### The request
Wherever "scene" appears in a line, copy that line.

### Recorded information
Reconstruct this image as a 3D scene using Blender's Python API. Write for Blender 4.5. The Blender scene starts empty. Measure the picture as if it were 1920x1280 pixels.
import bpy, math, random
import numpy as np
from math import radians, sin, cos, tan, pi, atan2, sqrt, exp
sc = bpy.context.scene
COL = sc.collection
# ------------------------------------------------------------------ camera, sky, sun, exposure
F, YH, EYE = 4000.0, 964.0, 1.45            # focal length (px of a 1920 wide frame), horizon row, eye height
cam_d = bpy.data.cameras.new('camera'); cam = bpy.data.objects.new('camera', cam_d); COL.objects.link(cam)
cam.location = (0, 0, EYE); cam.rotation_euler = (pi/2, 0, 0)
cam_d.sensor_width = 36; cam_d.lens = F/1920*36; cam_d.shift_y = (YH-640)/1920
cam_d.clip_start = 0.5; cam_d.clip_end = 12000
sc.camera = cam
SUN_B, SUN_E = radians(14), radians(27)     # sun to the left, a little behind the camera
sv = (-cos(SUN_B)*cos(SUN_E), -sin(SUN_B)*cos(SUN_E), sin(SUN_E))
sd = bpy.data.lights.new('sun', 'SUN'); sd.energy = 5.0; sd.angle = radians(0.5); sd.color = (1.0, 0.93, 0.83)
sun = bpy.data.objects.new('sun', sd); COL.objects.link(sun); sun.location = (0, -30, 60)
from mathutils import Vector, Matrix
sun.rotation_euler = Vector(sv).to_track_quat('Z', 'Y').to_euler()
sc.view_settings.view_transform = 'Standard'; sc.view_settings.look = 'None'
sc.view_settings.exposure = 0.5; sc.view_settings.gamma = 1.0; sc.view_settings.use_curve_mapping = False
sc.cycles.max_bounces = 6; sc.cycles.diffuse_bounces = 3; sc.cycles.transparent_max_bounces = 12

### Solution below
Reconstruct this image as a 3D scene using Blender's Python API. Write for Blender 4.5. The Blender scene starts empty. Measure the picture as if it were 1920x1280 pixels.
sc = bpy.context.scene